Aproveitando a inesperada pontualidade que é a consagração do Dia Europeu sem Carros, recupero três parágrafos de um texto que publiquei há três anos no Jornal METRO. De 2005 para hoje pouco ou nada mudou, excepto talvez a quantidade de CO2 emitido diariamente dos nossos paquidermes motorizados para a Avenida da Liberdade.
"O Dia Europeu Sem Carros significa que a Europa fica sem carros por um dia e o trânsito em Portugal fica como se todos os carros da Europa estivessem em Portugal no mesmo dia e à mesma hora (ou seja, entre as nove e dez da manhã duma segunda feira à entrada da Segunda Circular ou saída Campo Alegre na VCI). Portanto, como acontece todos os dias e todos os anos, a primeira coisa que fiz quando saí de casa no Dia Europeu Sem Carros foi pegar no meu automóvel e avançar lépido para estrada.
Eu gosto muito de conduzir. O facto de conduzir cerca de 40 quilómetros por dia (ida e volta do trabalho) significa que muito do prazer se banaliza e automatiza. O carro não se torna a extensão freudiana das minhas frustrações, bem pelo contrário: acabo por ser eu a extensão tecnológica do automóvel, e é ele que me conduz a mim (a única coisa que depende de mim será a escolha da música no auto-rádio, a cor do colete reflector e o vernáculo das ofensas a declamar ao energúmeno que subitamente entrou pela direita). Ao contrário de mim, no entanto, acho que os portugueses não gostam muito de conduzir – eles gostam é de ultrapassar.
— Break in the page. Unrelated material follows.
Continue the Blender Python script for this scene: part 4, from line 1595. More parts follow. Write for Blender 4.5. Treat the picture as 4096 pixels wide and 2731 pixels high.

Preferivelmente de ultrapassar outros portugueses.
Ontem, quando saí de casa no meu automóvel, encontrei um rafeiro distante parado numa passadeira de peões. O pobre do animal não sabia o que fazer do Dia Europeu Sem Carros – se aproveitar para assinar os pneus dos automóveis da vizinhança com o seu chichi ou meter-se à estrada com os outros donos de rafeiros lisboetas. Deixei-o atrelado à sua abstracção e fui ter com os outros animais – aqueles que habitualmente me reconhecem na estrada e condignamente trato abaixo de cão".